Some years, my three words show up as if the Universe sent them to me directly. Other years, it’s harder to pick three, especially if there are multiple contenders. This year brought me four words, requiring me to leave one on the cutting room floor. The art is in choosing the three words and recognizing what is most important about them.
Three Words That Provide Clarity and Direction
Liminal: relating to a transitional or initial stage of a process; alternately, occupying a position at or on both sides of a boundary or a threshold.
I am using the definition from Dave Gray's excellent book, Liminal Thinking. Gray points out, "The idea behind liminal thinking is that there are thresholds, doors of opportunity, around you, all the time. Most of them are invisible to you, because you are focusing on other things. But they are there, they are real, and they offer incredible potential for growth and change. Tuning your mind to liminal thinking will help you see opportunities that others will be unable to see or even imagine. It’s a kind of psychological agility that enables you to create change where others cannot.”
It can be difficult to recognize the opportunities available to us in a time of radical uncertainty. It's easy to focus on all the things that are challenging, difficult, uncomfortable, or otherwise resemble an obstacle. The "psychological agility" Gray points to is a powerful tool for recognizing that you can give up the beliefs that prevent progress and choose instead to adopt a new belief, one that allows you to change.
In 2022, I hope you’re likewise able to occupy a position on both sides of a boundary or a threshold. Taking and sharing third-party perspective is a critical skill, one too often lacking in our public discourse.

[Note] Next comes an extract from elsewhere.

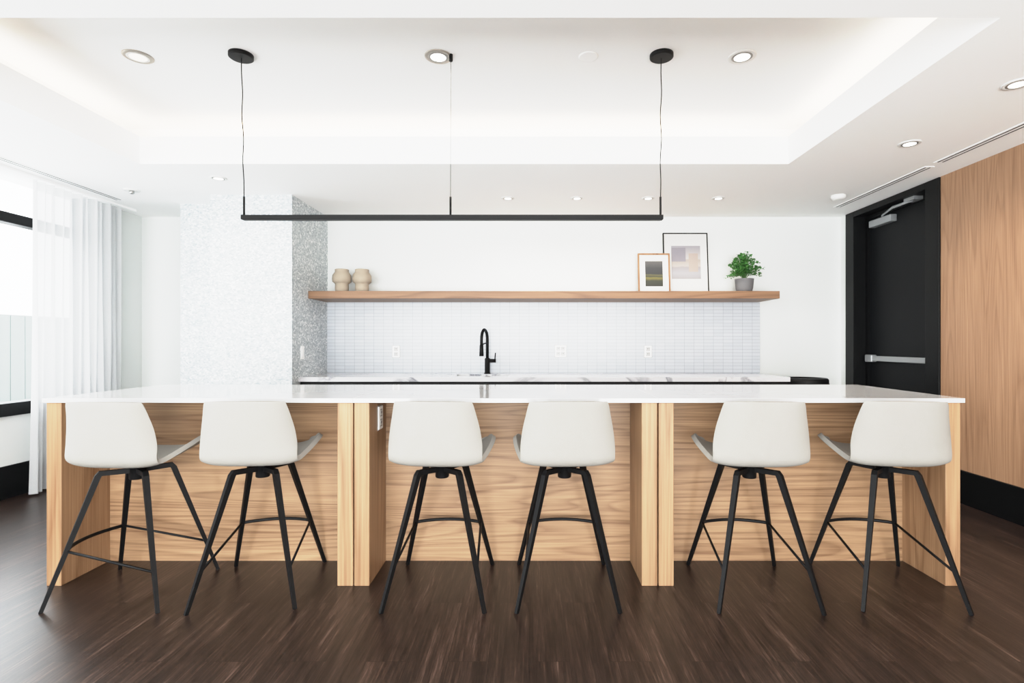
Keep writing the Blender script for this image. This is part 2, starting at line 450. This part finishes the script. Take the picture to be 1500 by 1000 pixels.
for x, y, pw, r_ in ((-2.45, 4.2, 6, .062), (-0.19, 4.78, 13, .056), (0.43, 4.78, 13, .056), (1.07, 4.78, 13, .056), (1.70, 4.78, 13, .056), (2.48, 3.47, 16, .066), (2.45, 2.67, 16, .066)):
    downlight(x, y, ZC, WARM2, r_, pw, trim=(TRIMW, TRIMD))
bm = bmesh.new(); r = 0.06
add_lathe(bm, [(r*0.5, -0.04), (r*0.8, -0.035), (r, -0.02), (r, -0.0003)], (2.73, 4.7, ZC), 28)
finish(bm, 'smoke_detector', PLAST)
bm = bmesh.new()
add_lathe(bm, [(0.05, -0.006), (0.055, -0.004), (0.056, -0.0003)], (0.34, 3.05, TZ), 32)
finish(bm, 'ceiling_cover_plate', CEIL)
bm = bmesh.new()
add_lathe(bm, [(0.03, -0.008), (0.06, -0.006), (0.062, -0.0003)], (-3.38, 4.53, ZC), 28, 0)
add_lathe(bm, [(0.012, -0.035), (0.02, -0.03), (0.02, -0.006)], (-3.38, 4.53, ZC), 16, 1)
finish(bm, 'fire_sprinkler', [PLAST, STEEL])

def area(name, loc, rot, sx, sy, e, col):
    l = bpy.data.lights.new(name, 'AREA'); l.shape = 'RECTANGLE'; l.size = sx; l.size_y = sy; l.energy = e; l.color = col
    o = bpy.data.objects.new(name, l); o.location = loc; o.rotation_euler = rot; COL.objects.link(o); return o
cw = (1, 0.76, 0.54); zc = 2.54; UP = (math.pi, 0, 0)
lx = TX1-TX0; ly = TY1-TY0; cx = (TX0+TX1)/2; cy = (TY0+TY1)/2
area('cove_led_1', (cx, TY1+0.11, zc), UP, lx, 0.16, 3.6, cw)
area('cove_led_2', (cx, TY0-0.11, zc), UP, lx, 0.16, 3.6, cw)
area('cove_led_3', (TX0-0.11, cy, zc), UP, 0.16, ly, 2.0, cw)
area('cove_led_4', (TX1+0.11, cy, zc), UP, 0.16, ly, 2.0, cw)

# curtain
bm = bmesh.new()
ny, nz = 240, 14
y0, y1 = 4.13, 5.02
grid = []
for i in range(ny+1):
    u = i/ny; y = y0+(y1-y0)*u; col = []
    for k in range(nz+1):
        z = 0.02+(ZC-0.03-0.02)*k/nz
        a = 0.036*(1-0.35*k/nz)
        x = -3.86+a*math.sin(u*2*math.pi*11+0.5*math.sin(u*9)) + 0.012*math.sin(u*37+z*0.8)
        yy = y+0.012*math.sin(u*2*math.pi*7+z*1.1)*(1-k/nz)-0.08*(1-u)*0.3*(1-k/nz)
        col.append(bm.verts.new((x, yy, z)))
    grid.append(col)
for i in range(ny):
    for k in range(nz):
        bm.faces.new((grid[i][k], grid[i+1][k], grid[i+1][k+1], grid[i][k+1]))
finish(bm, 'sheer_curtain', SHEER, None, True)
box('curtain_track', -3.885, -3.835, 1.0, 5.2, ZC-0.018, ZC-0.001, CEIL)

# outside
box('outdoor_ground', -30, XL-0.3, -20, 30, -0.35, -0.3, plain('outdoor_concrete', srgb(190, 190, 186), 0.9))
bm = bmesh.new()
for i in range(70):
    yy = -2+i*0.2
    add_box(bm, -6.65, -6.62, yy, yy+0.192, -0.3, 1.55)
add_box(bm, -6.7, -6.66, -2, 12, 1.35, 1.43); add_box(bm, -6.7, -6.66, -2, 12, 0.1, 0.18)
add_box(bm, -6.66, -6.655, -2, 12, -0.3, 1.5)
finish(bm, 'outdoor_fence', plain('fence_paint', srgb(108, 115, 112), 0.7))

# ------------------------------------------------------------ island
isl = empty('kitchen_island', (-0.12, 3.0, 0))
SZ0, SZ1 = 0.898, 0.92
D1, DB = 2.607, 2.91
mods = [(-2.363, -2.29, -0.939, -0.862), (-0.856, -0.782, 0.5515, 0.628), (0.635, 0.7085, 2.039, 2.112)]
for i, (a, b_, c_, e_) in enumerate(mods):
    box('end_panel_%d' % (2*i+1), a, b_, D1, 3.42, 0, SZ0, OAKV, isl, 0.0025)
    box('end_panel_%d' % (2*i+2), c_, e_, D1, 3.42, 0, SZ0, OAKV, isl, 0.0025)
    box('knee_panel_%d' % (i+1), b_, c_, DB, DB+0.02, 0, SZ0, OAKH, isl)
    box('cabinet_body_%d' % (i+1), b_, c_, DB+0.02, 3.40, 0.08, SZ0, OAKH, isl)
tops = [(-2.372, -0.859), (-0.8585, 0.6313), (0.6318, 2.124)]
for i, (a, b_) in enumerate(tops):
    box('countertop_%d' % (i+1), a, b_, 2.592, 3.45, SZ0, SZ1, QUARTZ, isl, 0.002)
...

It is always best to seek to understand before seeking to be understood, as Covey taught us.
You can learn to love exploring ideas that you resist and reject, and by doing so, you can grow in ways unknown to those who cannot recognize another perspective.
Presence: the state or fact of existing, occurring, or being present in a place or thing.

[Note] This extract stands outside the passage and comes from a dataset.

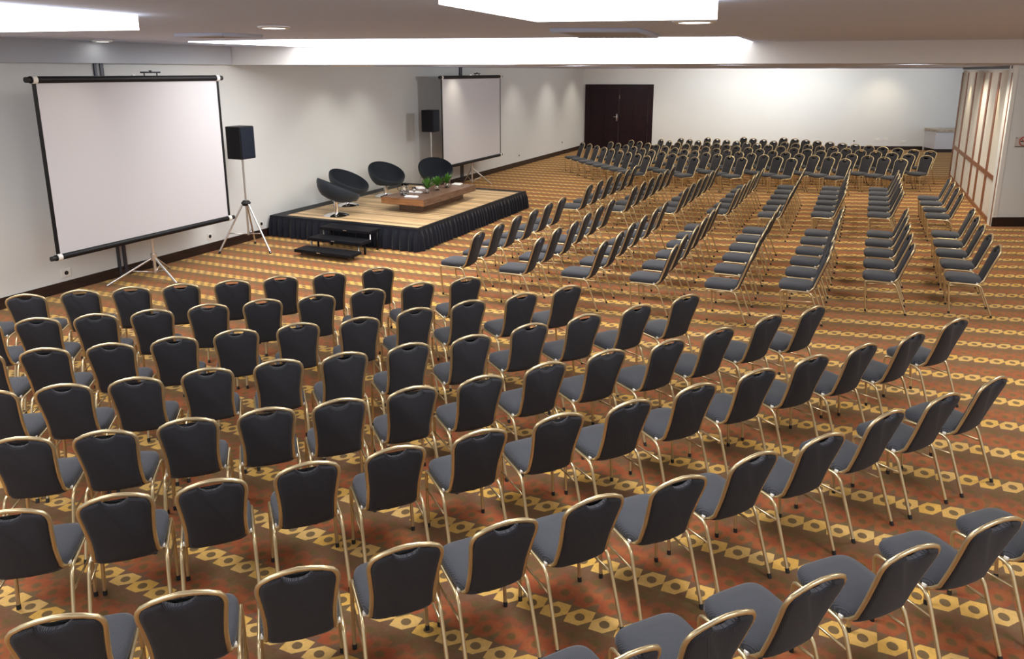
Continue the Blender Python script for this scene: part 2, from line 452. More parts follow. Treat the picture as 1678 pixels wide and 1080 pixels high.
# white counter at the far wall
cb = thing('counter', 'white counter with beige stone top against the far wall', 'counter', far(13.45, 0, 0))
def lfar(s, d, z): return (far(s, d, z) - far(13.45, 0, 0))
bm = bmesh.new(); poly_prism(bm, [lfar(13.78, 0, 0).xy, lfar(15.4, 0, 0).xy, lfar(15.4, .88, 0).xy, lfar(13.78, .88, 0).xy], 0.13, 0.82); obj('body', bm, M['cab'], cb, smooth=False)
bm = bmesh.new(); poly_prism(bm, [lfar(13.82, 0, 0).xy, lfar(15.4, 0, 0).xy, lfar(15.4, .85, 0).xy, lfar(13.82, .85, 0).xy], 0.0, 0.13); obj('plinth', bm, M['base'], cb, smooth=False)
bm = bmesh.new(); poly_prism(bm, [lfar(13.74, 0, 0).xy, lfar(15.44, 0, 0).xy, lfar(15.44, .93, 0).xy, lfar(13.74, .93, 0).xy], 0.82, 0.90); obj('countertop', bm, M['marble'], cb, smooth=False)

# sockets
def socket(name, lab, p, ax, n, w=0.085, h=0.085, hole=True, cat='socket', grp=None):
    """plate centred at p; ax along the wall, n out of it"""
    t = thing(name, lab, cat, p, math.atan2(ax.y, ax.x), grp)
    bm = bmesh.new(); box(bm, (-w, -0.012, -h), (w, 0.0, h), 0, 0.004); obj('plate', bm, M['white'], t, smooth=False)
    if hole:
        bm = bmesh.new(); lathe(bm, [(0, 0), (0.03, 0), (0.03, 0.006), (0, 0.006)], 14)
        bmesh.ops.rotate(bm, verts=bm.verts[:], matrix=Matrix.Rotation(PI / 2, 3, 'X')); bmesh.ops.translate(bm, verts=bm.verts[:], vec=(0, -0.0125, 0))
        obj('outlet', bm, M['tip'], t, smooth=False)
AX = Vector((0, 1, 0)); NX = Vector((1, 0, 0))
socket('wall_socket', 'white wall socket under the left part of the large projection screen', Vector((XW + .0005, 6.88, 0.27)), AX, NX, 0.075, 0.06)
socket('wall_socket', 'white wall socket low behind the right edge of the large projection screen', Vector((XW + .0005, 9.58, 0.27)), AX, NX, 0.05, 0.055)
socket('wall_socket', 'white wall socket between the tripod speaker stand and the stage skirt', Vector((XW + .0005, 10.86, 0.26)), AX, NX, 0.05, 0.06)
socket('wall_socket', 'small wall socket on the left wall nearest the dark double door', Vector((XW + .0005, 27.2, 0.46)), AX, NX, 0.05, 0.05)
socket('wall_socket', 'small wall socket on the left wall just beyond the second projection screen', Vector((XW + .0005, 23.1, 0.36)), AX, NX, 0.05, 0.05)
fx = Vector((fd.x, fd.y, 0)); fnn = Vector((fn.x, fn.y, 0))
socket('wall_socket', 'white double socket plate on the far wall, first of the adjoining pair', far(11.93, .0005, 0.43), fx, fnn, 0.10, 0.05, False)
socket('wall_socket', 'white double socket plate on the far wall, second of the adjoining pair', far(12.25, .0005, 0.43), fx, fnn, 0.10, 0.05, False)
socket('wall_socket', 'single white socket plate on the far wall nearest the white counter', far(12.97, .0005, 0.33), fx, fnn, 0.09, 0.05, False)
socket('wall_socket', 'tiny dark outlet on the far wall above the back row of chairs', far(11.0, .0005, 0.36), fx, fnn, 0.03, 0.03, True)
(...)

In Breaking Bread with the Dead: A Reader's Guide to a More Tranquil Mind, Alan Jacobs cites a passage from Thomas Pynchon's Gravity's Rainbow on "Mondaugen's Law:"
"Personal density," Kurt Mondaugen stated in his Peenemünde office not too many steps from here, enunciating the Law which will one day bear his name, "is directly proportional to temporal bandwidth. "Temporal bandwidth" is the width of your present, your now . . . the more you dwell in the past and in the future, the thicker your bandwidth, the more solid your persona. But the narrower your sense of Now, the more tenuous you are. It may get to where you are having trouble remembering what you were doing five minutes ago.”
Most of us live with a "narrower sense of now." The word "presence" is a way to think about your "temporal bandwidth," your ability to be where you are. When you are fully present, you give others the gift of your temporal bandwidth, while also widening that bandwidth.
Impact: have a strong effect on someone or something.
You are here for a short time: a human lifespan in the United States averages 4,108 weeks, some of which are now a distant past. Some people refuse to acknowledge their mortality, as if avoiding the uncomfortable might prevent the inevitable.
When you recognize how little time you get to spend here, you may well conclude that there is no real reason to stare into a tiny screen or escape to a Metaverse, especially when you could be making a contribution that benefits others while giving you the great satisfaction of giving yourself over to your great love.
Your words may be different than mine. But as you decide what they are, think not just of the individual concepts but how they could stack: presence, for instance, is always necessary to make an impact.